Issa Tchiroma n’a pas toujours été une voix critique. Ancien ministre de l’Information, puis de l’Emploi, membre loyal de plusieurs gouvernements successifs, il a été l’un des défenseurs les plus fervents du président Biya, n’hésitant pas à prendre les devants dans les moments de crise. Son retournement actuel, bien que spectaculaire, suscite scepticisme et interrogations, notamment parmi les opposants de longue date qui peinent à voir en lui une figure de rupture crédible.

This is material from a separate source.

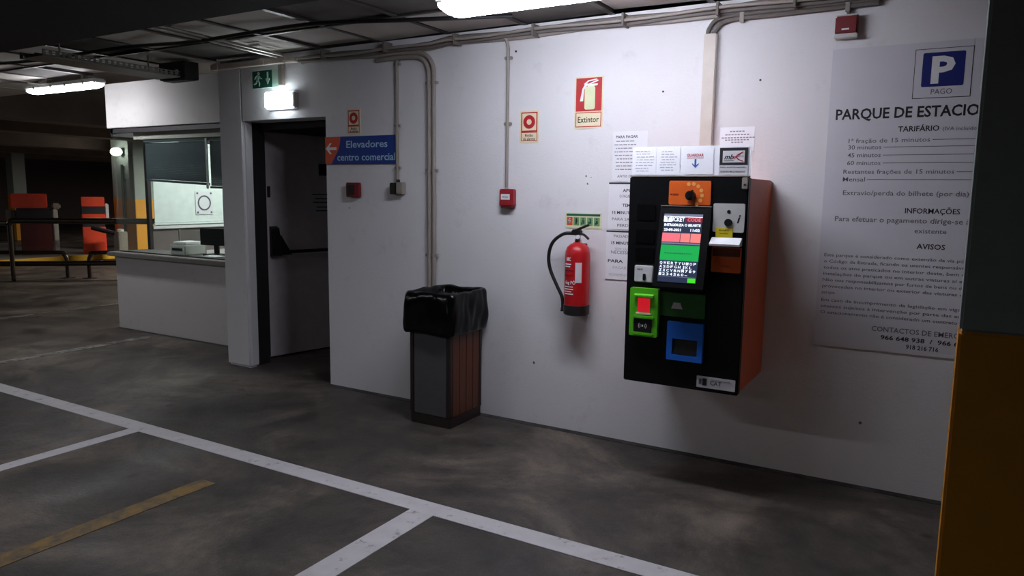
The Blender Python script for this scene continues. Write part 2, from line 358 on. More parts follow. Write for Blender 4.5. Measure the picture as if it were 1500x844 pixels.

Au-delà de la dénonciation, la lettre dévoile les grandes lignes du programme de Tchiroma. Il y plaide pour une refonte institutionnelle, prônant notamment un retour à un « fédéralisme choisi », censé mieux répondre aux aspirations des différentes régions du pays. Il évoque également la nécessité de réformes structurelles pour lutter contre la corruption, renforcer l’État de droit et moderniser l’économie. Autant de propositions qui visent à donner du contenu à sa candidature.
À peine sa lettre diffusée, le ministère de l’Administration territoriale a répliqué. Un arrêté adressé au gouverneur de l’Extrême-Nord — région d’origine de Tchiroma — interdit toute activité politique de son parti, le FSNC, dans un département de la zone. Cette réaction rapide du pouvoir en place laisse présager une campagne électorale tendue, où l’ancien ministre devra désormais affronter l’appareil d’État qu’il connaît si bien.
Reste à savoir si Issa Tchiroma parviendra à se forger une légitimité en tant qu’opposant. Son passé au sein du régime, ses volte-face et son discours récent, aussi critique soit-il, ne suffiront pas à convaincre une opinion méfiante. Il lui faudra non seulement démontrer la sincérité de sa rupture, mais aussi prouver qu’il incarne autre chose qu’une reconversion opportuniste en pleine fin de règne.